## Recorded data
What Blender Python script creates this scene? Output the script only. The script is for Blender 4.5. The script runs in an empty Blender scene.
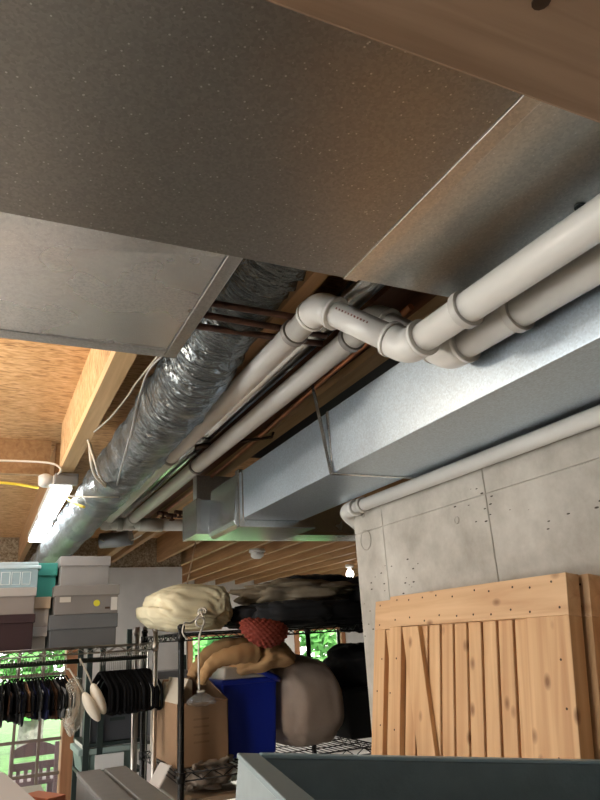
import bpy, bmesh, math, random
from mathutils import Vector, Matrix, noise
random.seed(7)
PI = math.pi
C = bpy.context.scene.collection
SC = bpy.context.scene

# ------------------------------------------------------------------ camera, world, sun, exposure
YAW, PITCH, ROLL, FOC, HC = 0.452623, 0.341485, -0.0603941, 662.0, 1.6
def cam_axes():
    cy, sy, cp, sp = math.cos(YAW), math.sin(YAW), math.cos(PITCH), math.sin(PITCH)
    f = Vector((sy*cp, cy*cp, sp)); r = Vector((cy, -sy, 0)); u = r.cross(f)
    cr, sr = math.cos(ROLL), math.sin(ROLL)
    return cr*r + sr*u, -sr*r + cr*u, f
RX, UX, FX = cam_axes()
EYE = Vector((0, 0, HC))
cam_d = bpy.data.cameras.new('camera'); cam = bpy.data.objects.new('camera', cam_d); C.objects.link(cam)
cam_d.sensor_fit = 'VERTICAL'; cam_d.sensor_height = 36; cam_d.sensor_width = 27
cam_d.lens = FOC/800*36; cam_d.clip_start = 0.02; cam_d.clip_end = 200
M4 = Matrix((RX, UX, -FX)).transposed().to_4x4(); M4.translation = EYE
cam.matrix_world = M4
SC.camera = cam
def ray(x, y): return RX*((x-300)/FOC) - UX*((y-400)/FOC) + FX
def atY(x, y, Y): d = ray(x, y); return EYE + d*(Y/d.y)      # a measured point on the plane at depth Y
def atZ(x, y, Z): d = ray(x, y); return EYE + d*((Z-HC)/d.z)
def atX(x, y, X): d = ray(x, y); return EYE + d*(X/d.x)

SC.view_settings.view_transform = 'Standard'; SC.view_settings.look = 'None'
SC.view_settings.gamma = 1; SC.view_settings.use_curve_mapping = False
SC.view_settings.exposure = 0.35
SC.cycles.use_denoising = True
SC.cycles.max_bounces = 8; SC.cycles.sample_clamp_indirect = 6.0
SC.cycles.caustics_reflective = False; SC.cycles.caustics_refractive = False

W = bpy.data.worlds.new('sky'); SC.world = W; W.use_nodes = True
W.node_tree.nodes['Background'].inputs[0].default_value = (1.0, .985, .95, 1)
W.node_tree.nodes['Background'].inputs[1].default_value = 6.5
sd = bpy.data.lights.new('sun', 'SUN'); sun = bpy.data.objects.new('sun', sd); C.objects.link(sun)
sd.energy = 5.0; sd.angle = 0.05; sd.color = (1, .95, .85); sun.rotation_euler = (math.radians(38), 0, math.radians(20)); sun.location = (0, 2, 8)

def lamp_area(name, loc, size, power, color=(1, 1, 1), rot=(0, 0, 0), sizey=None):
    d = bpy.data.lights.new(name, 'AREA'); o = bpy.data.objects.new(name, d); C.objects.link(o)
    d.energy = power; d.color = color; d.size = size; o.location = loc; o.rotation_euler = rot
    if sizey: d.shape = 'RECTANGLE'; d.size_y = sizey
    return o
# added fill lights without fixtures: behind the camera, to its left, and further back
lamp_area('fill_light_rear', (-0.9, -1.6, 2.3), 1.2, 14, (1, .93, .84), (0, 0, 0), 0.3)
lamp_area('fill_light_left', (-1.9, 1.6, 2.3), 1.2, 20, (1, .92, .82), (0, 0, 0), 0.3)
lamp_area('fill_light_back', (-1.3, 5.3, 2.3), 1.2, 40, (1, .95, .88), (0, 0, 0), 0.3)
lamp_area('fill_light_far', (3.4, 7.2, 2.3), 0.5, 90, (1, .95, .88), (0, 0, 0), 0.5)

# ------------------------------------------------------------------ materials
def mat(name, color, rough=.6, metal=0, spec=.5, var=0, vscale=8, bump=0, bscale=60, color2=None, stretch=None, trans=0, detail=4):
    m = bpy.data.materials.new(name); m.use_nodes = True
    nt = m.node_tree; b = nt.nodes['Principled BSDF']
    b.inputs['Base Color'].default_value = (*color, 1); b.inputs['Roughness'].default_value = rough
    b.inputs['Metallic'].default_value = metal; b.inputs['Specular IOR Level'].default_value = spec
    if trans: b.inputs['Transmission Weight'].default_value = trans
    tc = nt.nodes.new('ShaderNodeTexCoord'); mp = nt.nodes.new('ShaderNodeMapping')
    nt.links.new(tc.outputs['Object'], mp.inputs[0])
    if stretch: mp.inputs['Scale'].default_value = stretch
    if var or color2:
        n = nt.nodes.new('ShaderNodeTexNoise'); n.inputs['Scale'].default_value = vscale; n.inputs['Detail'].default_value = detail
        nt.links.new(mp.outputs[0], n.inputs['Vector'])
        r = nt.nodes.new('ShaderNodeValToRGB')
        c2 = color2 or tuple(min(1, c*(1+var)) for c in color)
        c1 = color if color2 else tuple(c*(1-var) for c in color)
        r.color_ramp.elements[0].position = .36; r.color_ramp.elements[1].position = .66
        r.color_ramp.elements[0].color = (*c1, 1); r.color_ramp.elements[1].color = (*c2, 1)
        nt.links.new(n.outputs['Fac'], r.inputs[0]); nt.links.new(r.outputs[0], b.inputs['Base Color'])
    if bump:
        n2 = nt.nodes.new('ShaderNodeTexNoise'); n2.inputs['Scale'].default_value = bscale; n2.inputs['Detail'].default_value = 3
        nt.links.new(mp.outputs[0], n2.inputs['Vector'])
        bp = nt.nodes.new('ShaderNodeBump'); bp.inputs['Strength'].default_value = bump; bp.inputs['Distance'].default_value = .01
        nt.links.new(n2.outputs['Fac'], bp.inputs['Height']); nt.links.new(bp.outputs[0], b.inputs['Normal'])
    return m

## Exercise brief
Quote, exactly and only, the lines from the first line of the data above through the line containing "def atX(x, y, X): d". The pictures do not belong in it.

## Complete response
What Blender Python script creates this scene? Output the script only. The script is for Blender 4.5. The script runs in an empty Blender scene.
import bpy, bmesh, math, random
from mathutils import Vector, Matrix, noise
random.seed(7)
PI = math.pi
C = bpy.context.scene.collection
SC = bpy.context.scene

# ------------------------------------------------------------------ camera, world, sun, exposure
YAW, PITCH, ROLL, FOC, HC = 0.452623, 0.341485, -0.0603941, 662.0, 1.6
def cam_axes():
    cy, sy, cp, sp = math.cos(YAW), math.sin(YAW), math.cos(PITCH), math.sin(PITCH)
    f = Vector((sy*cp, cy*cp, sp)); r = Vector((cy, -sy, 0)); u = r.cross(f)
    cr, sr = math.cos(ROLL), math.sin(ROLL)
    return cr*r + sr*u, -sr*r + cr*u, f
RX, UX, FX = cam_axes()
EYE = Vector((0, 0, HC))
cam_d = bpy.data.cameras.new('camera'); cam = bpy.data.objects.new('camera', cam_d); C.objects.link(cam)
cam_d.sensor_fit = 'VERTICAL'; cam_d.sensor_height = 36; cam_d.sensor_width = 27
cam_d.lens = FOC/800*36; cam_d.clip_start = 0.02; cam_d.clip_end = 200
M4 = Matrix((RX, UX, -FX)).transposed().to_4x4(); M4.translation = EYE
cam.matrix_world = M4
SC.camera = cam
def ray(x, y): return RX*((x-300)/FOC) - UX*((y-400)/FOC) + FX
def atY(x, y, Y): d = ray(x, y); return EYE + d*(Y/d.y)      # a measured point on the plane at depth Y
def atZ(x, y, Z): d = ray(x, y); return EYE + d*((Z-HC)/d.z)
def atX(x, y, X): d = ray(x, y); return EYE + d*(X/d.x)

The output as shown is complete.